▸ **Exercise requirements**
Write each line out again exactly as written.

*** Available data

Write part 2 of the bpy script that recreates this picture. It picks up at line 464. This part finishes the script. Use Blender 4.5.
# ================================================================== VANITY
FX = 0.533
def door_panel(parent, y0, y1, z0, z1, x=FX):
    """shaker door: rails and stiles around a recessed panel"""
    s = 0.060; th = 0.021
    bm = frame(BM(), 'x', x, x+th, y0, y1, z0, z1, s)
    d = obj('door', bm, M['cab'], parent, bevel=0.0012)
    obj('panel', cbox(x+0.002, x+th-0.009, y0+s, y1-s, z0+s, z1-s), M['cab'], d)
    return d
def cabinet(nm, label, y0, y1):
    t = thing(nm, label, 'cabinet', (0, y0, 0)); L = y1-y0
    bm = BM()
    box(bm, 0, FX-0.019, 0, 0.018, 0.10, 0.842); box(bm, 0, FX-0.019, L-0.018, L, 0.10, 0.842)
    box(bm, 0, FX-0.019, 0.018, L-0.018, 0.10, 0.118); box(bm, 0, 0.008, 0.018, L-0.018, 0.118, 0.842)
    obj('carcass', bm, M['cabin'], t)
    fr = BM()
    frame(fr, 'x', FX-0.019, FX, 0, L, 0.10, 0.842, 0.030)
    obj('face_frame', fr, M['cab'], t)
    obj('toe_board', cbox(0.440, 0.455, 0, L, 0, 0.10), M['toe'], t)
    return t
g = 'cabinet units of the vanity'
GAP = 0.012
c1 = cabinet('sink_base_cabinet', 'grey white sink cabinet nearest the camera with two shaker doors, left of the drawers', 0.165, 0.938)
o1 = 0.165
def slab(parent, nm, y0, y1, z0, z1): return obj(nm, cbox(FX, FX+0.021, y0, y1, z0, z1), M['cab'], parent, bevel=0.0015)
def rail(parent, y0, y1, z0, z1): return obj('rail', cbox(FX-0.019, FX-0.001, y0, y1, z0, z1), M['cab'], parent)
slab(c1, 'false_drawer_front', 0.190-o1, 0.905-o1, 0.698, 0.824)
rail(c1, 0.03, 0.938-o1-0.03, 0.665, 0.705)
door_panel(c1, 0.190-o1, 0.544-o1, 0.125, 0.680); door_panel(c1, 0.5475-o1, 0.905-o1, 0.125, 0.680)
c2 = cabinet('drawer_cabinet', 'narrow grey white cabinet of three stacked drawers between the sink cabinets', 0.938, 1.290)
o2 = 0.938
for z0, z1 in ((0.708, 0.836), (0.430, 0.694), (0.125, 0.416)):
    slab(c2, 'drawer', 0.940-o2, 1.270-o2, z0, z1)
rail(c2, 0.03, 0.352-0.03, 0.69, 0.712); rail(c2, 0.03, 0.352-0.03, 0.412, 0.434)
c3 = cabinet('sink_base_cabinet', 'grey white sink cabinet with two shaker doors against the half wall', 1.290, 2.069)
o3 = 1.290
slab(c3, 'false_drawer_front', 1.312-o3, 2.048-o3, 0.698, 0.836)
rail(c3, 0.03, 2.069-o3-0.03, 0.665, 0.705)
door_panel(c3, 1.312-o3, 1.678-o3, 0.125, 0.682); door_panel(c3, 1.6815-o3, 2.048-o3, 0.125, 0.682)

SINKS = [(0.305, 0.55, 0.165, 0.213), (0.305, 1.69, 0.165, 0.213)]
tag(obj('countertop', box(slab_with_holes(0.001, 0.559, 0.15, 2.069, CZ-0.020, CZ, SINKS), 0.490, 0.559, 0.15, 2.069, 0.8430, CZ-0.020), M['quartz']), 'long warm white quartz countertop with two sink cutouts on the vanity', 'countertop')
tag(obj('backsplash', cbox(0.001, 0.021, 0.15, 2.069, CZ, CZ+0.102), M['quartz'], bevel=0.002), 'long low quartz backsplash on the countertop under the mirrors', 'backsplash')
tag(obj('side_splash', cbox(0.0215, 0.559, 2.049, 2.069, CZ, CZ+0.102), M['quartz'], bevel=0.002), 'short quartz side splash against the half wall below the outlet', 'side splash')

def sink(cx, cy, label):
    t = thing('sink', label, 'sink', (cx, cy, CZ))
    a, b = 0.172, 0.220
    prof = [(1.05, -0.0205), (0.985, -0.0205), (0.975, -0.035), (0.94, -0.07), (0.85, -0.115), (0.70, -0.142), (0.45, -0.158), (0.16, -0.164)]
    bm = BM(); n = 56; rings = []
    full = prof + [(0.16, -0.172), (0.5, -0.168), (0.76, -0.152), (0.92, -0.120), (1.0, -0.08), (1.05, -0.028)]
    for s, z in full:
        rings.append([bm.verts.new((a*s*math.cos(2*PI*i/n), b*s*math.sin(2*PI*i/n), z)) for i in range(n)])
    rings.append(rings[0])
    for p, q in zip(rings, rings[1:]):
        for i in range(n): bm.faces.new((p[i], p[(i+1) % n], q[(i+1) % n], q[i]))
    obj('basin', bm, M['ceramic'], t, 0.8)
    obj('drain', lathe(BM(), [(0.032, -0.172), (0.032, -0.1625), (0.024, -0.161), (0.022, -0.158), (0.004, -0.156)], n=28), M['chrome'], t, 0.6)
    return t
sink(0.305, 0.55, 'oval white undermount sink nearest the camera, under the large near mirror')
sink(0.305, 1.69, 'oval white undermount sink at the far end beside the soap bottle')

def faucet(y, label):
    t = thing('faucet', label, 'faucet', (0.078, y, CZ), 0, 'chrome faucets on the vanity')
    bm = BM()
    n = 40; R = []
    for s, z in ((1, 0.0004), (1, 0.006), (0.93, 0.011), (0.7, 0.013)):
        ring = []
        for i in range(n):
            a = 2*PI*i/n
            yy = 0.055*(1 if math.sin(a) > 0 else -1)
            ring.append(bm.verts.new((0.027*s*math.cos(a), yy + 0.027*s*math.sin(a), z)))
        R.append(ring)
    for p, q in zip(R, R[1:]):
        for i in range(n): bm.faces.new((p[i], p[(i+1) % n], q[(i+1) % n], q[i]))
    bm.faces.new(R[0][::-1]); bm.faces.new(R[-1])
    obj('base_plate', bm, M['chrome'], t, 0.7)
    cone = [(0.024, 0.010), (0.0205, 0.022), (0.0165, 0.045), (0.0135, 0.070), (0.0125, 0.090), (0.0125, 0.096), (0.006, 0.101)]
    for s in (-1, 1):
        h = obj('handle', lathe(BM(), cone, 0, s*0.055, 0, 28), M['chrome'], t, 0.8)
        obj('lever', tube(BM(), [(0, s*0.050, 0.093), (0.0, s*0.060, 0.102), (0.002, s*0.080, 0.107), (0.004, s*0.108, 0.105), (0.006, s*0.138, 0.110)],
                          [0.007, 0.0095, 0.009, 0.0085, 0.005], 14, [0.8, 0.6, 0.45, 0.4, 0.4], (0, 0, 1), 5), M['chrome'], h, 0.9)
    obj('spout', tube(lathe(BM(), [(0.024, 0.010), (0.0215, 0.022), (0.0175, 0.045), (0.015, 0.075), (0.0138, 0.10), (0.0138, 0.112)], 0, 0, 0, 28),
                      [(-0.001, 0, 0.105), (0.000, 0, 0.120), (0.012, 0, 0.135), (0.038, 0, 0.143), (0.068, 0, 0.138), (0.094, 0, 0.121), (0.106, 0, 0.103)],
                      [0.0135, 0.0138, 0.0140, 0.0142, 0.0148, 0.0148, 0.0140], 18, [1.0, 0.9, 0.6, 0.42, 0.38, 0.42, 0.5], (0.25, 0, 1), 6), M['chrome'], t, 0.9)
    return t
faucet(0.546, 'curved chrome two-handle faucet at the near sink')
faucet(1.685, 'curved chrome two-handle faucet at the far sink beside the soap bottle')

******

▸ **Exercise solution**
Write part 2 of the bpy script that recreates this picture. It picks up at line 464. This part finishes the script. Use Blender 4.5.
# ================================================================== VANITY
FX = 0.533
def door_panel(parent, y0, y1, z0, z1, x=FX):
    """shaker door: rails and stiles around a recessed panel"""
    s = 0.060; th = 0.021
    bm = frame(BM(), 'x', x, x+th, y0, y1, z0, z1, s)
    d = obj('door', bm, M['cab'], parent, bevel=0.0012)
    obj('panel', cbox(x+0.002, x+th-0.009, y0+s, y1-s, z0+s, z1-s), M['cab'], d)
    return d
def cabinet(nm, label, y0, y1):
    t = thing(nm, label, 'cabinet', (0, y0, 0)); L = y1-y0
    bm = BM()
    box(bm, 0, FX-0.019, 0, 0.018, 0.10, 0.842); box(bm, 0, FX-0.019, L-0.018, L, 0.10, 0.842)
    box(bm, 0, FX-0.019, 0.018, L-0.018, 0.10, 0.118); box(bm, 0, 0.008, 0.018, L-0.018, 0.118, 0.842)
    obj('carcass', bm, M['cabin'], t)
    fr = BM()
    frame(fr, 'x', FX-0.019, FX, 0, L, 0.10, 0.842, 0.030)
    obj('face_frame', fr, M['cab'], t)
    obj('toe_board', cbox(0.440, 0.455, 0, L, 0, 0.10), M['toe'], t)
    return t
g = 'cabinet units of the vanity'
GAP = 0.012
c1 = cabinet('sink_base_cabinet', 'grey white sink cabinet nearest the camera with two shaker doors, left of the drawers', 0.165, 0.938)
o1 = 0.165
def slab(parent, nm, y0, y1, z0, z1): return obj(nm, cbox(FX, FX+0.021, y0, y1, z0, z1), M['cab'], parent, bevel=0.0015)
def rail(parent, y0, y1, z0, z1): return obj('rail', cbox(FX-0.019, FX-0.001, y0, y1, z0, z1), M['cab'], parent)
slab(c1, 'false_drawer_front', 0.190-o1, 0.905-o1, 0.698, 0.824)
rail(c1, 0.03, 0.938-o1-0.03, 0.665, 0.705)
door_panel(c1, 0.190-o1, 0.544-o1, 0.125, 0.680); door_panel(c1, 0.5475-o1, 0.905-o1, 0.125, 0.680)
c2 = cabinet('drawer_cabinet', 'narrow grey white cabinet of three stacked drawers between the sink cabinets', 0.938, 1.290)
o2 = 0.938
for z0, z1 in ((0.708, 0.836), (0.430, 0.694), (0.125, 0.416)):
    slab(c2, 'drawer', 0.940-o2, 1.270-o2, z0, z1)
rail(c2, 0.03, 0.352-0.03, 0.69, 0.712); rail(c2, 0.03, 0.352-0.03, 0.412, 0.434)
c3 = cabinet('sink_base_cabinet', 'grey white sink cabinet with two shaker doors against the half wall', 1.290, 2.069)
o3 = 1.290
slab(c3, 'false_drawer_front', 1.312-o3, 2.048-o3, 0.698, 0.836)
rail(c3, 0.03, 2.069-o3-0.03, 0.665, 0.705)
door_panel(c3, 1.312-o3, 1.678-o3, 0.125, 0.682); door_panel(c3, 1.6815-o3, 2.048-o3, 0.125, 0.682)

SINKS = [(0.305, 0.55, 0.165, 0.213), (0.305, 1.69, 0.165, 0.213)]
tag(obj('countertop', box(slab_with_holes(0.001, 0.559, 0.15, 2.069, CZ-0.020, CZ, SINKS), 0.490, 0.559, 0.15, 2.069, 0.8430, CZ-0.020), M['quartz']), 'long warm white quartz countertop with two sink cutouts on the vanity', 'countertop')
tag(obj('backsplash', cbox(0.001, 0.021, 0.15, 2.069, CZ, CZ+0.102), M['quartz'], bevel=0.002), 'long low quartz backsplash on the countertop under the mirrors', 'backsplash')
tag(obj('side_splash', cbox(0.0215, 0.559, 2.049, 2.069, CZ, CZ+0.102), M['quartz'], bevel=0.002), 'short quartz side splash against the half wall below the outlet', 'side splash')

def sink(cx, cy, label):
    t = thing('sink', label, 'sink', (cx, cy, CZ))
    a, b = 0.172, 0.220
    prof = [(1.05, -0.0205), (0.985, -0.0205), (0.975, -0.035), (0.94, -0.07), (0.85, -0.115), (0.70, -0.142), (0.45, -0.158), (0.16, -0.164)]
    bm = BM(); n = 56; rings = []
    full = prof + [(0.16, -0.172), (0.5, -0.168), (0.76, -0.152), (0.92, -0.120), (1.0, -0.08), (1.05, -0.028)]
    for s, z in full:
        rings.append([bm.verts.new((a*s*math.cos(2*PI*i/n), b*s*math.sin(2*PI*i/n), z)) for i in range(n)])
    rings.append(rings[0])
    for p, q in zip(rings, rings[1:]):
        for i in range(n): bm.faces.new((p[i], p[(i+1) % n], q[(i+1) % n], q[i]))
    obj('basin', bm, M['ceramic'], t, 0.8)
    obj('drain', lathe(BM(), [(0.032, -0.172), (0.032, -0.1625), (0.024, -0.161), (0.022, -0.158), (0.004, -0.156)], n=28), M['chrome'], t, 0.6)
    return t
sink(0.305, 0.55, 'oval white undermount sink nearest the camera, under the large near mirror')
sink(0.305, 1.69, 'oval white undermount sink at the far end beside the soap bottle')

def faucet(y, label):
    t = thing('faucet', label, 'faucet', (0.078, y, CZ), 0, 'chrome faucets on the vanity')
    bm = BM()
    n = 40; R = []
    for s, z in ((1, 0.0004), (1, 0.006), (0.93, 0.011), (0.7, 0.013)):
        ring = []
        for i in range(n):
            a = 2*PI*i/n
            yy = 0.055*(1 if math.sin(a) > 0 else -1)
            ring.append(bm.verts.new((0.027*s*math.cos(a), yy + 0.027*s*math.sin(a), z)))
        R.append(ring)
    for p, q in zip(R, R[1:]):
        for i in range(n): bm.faces.new((p[i], p[(i+1) % n], q[(i+1) % n], q[i]))
    bm.faces.new(R[0][::-1]); bm.faces.new(R[-1])
    obj('base_plate', bm, M['chrome'], t, 0.7)
    cone = [(0.024, 0.010), (0.0205, 0.022), (0.0165, 0.045), (0.0135, 0.070), (0.0125, 0.090), (0.0125, 0.096), (0.006, 0.101)]
    for s in (-1, 1):
        h = obj('handle', lathe(BM(), cone, 0, s*0.055, 0, 28), M['chrome'], t, 0.8)
        obj('lever', tube(BM(), [(0, s*0.050, 0.093), (0.0, s*0.060, 0.102), (0.002, s*0.080, 0.107), (0.004, s*0.108, 0.105), (0.006, s*0.138, 0.110)],
                          [0.007, 0.0095, 0.009, 0.0085, 0.005], 14, [0.8, 0.6, 0.45, 0.4, 0.4], (0, 0, 1), 5), M['chrome'], h, 0.9)
    obj('spout', tube(lathe(BM(), [(0.024, 0.010), (0.0215, 0.022), (0.0175, 0.045), (0.015, 0.075), (0.0138, 0.10), (0.0138, 0.112)], 0, 0, 0, 28),
                      [(-0.001, 0, 0.105), (0.000, 0, 0.120), (0.012, 0, 0.135), (0.038, 0, 0.143), (0.068, 0, 0.138), (0.094, 0, 0.121), (0.106, 0, 0.103)],
                      [0.0135, 0.0138, 0.0140, 0.0142, 0.0148, 0.0148, 0.0140], 18, [1.0, 0.9, 0.6, 0.42, 0.38, 0.42, 0.5], (0.25, 0, 1), 6), M['chrome'], t, 0.9)
    return t
faucet(0.546, 'curved chrome two-handle faucet at the near sink')
faucet(1.685, 'curved chrome two-handle faucet at the far sink beside the soap bottle')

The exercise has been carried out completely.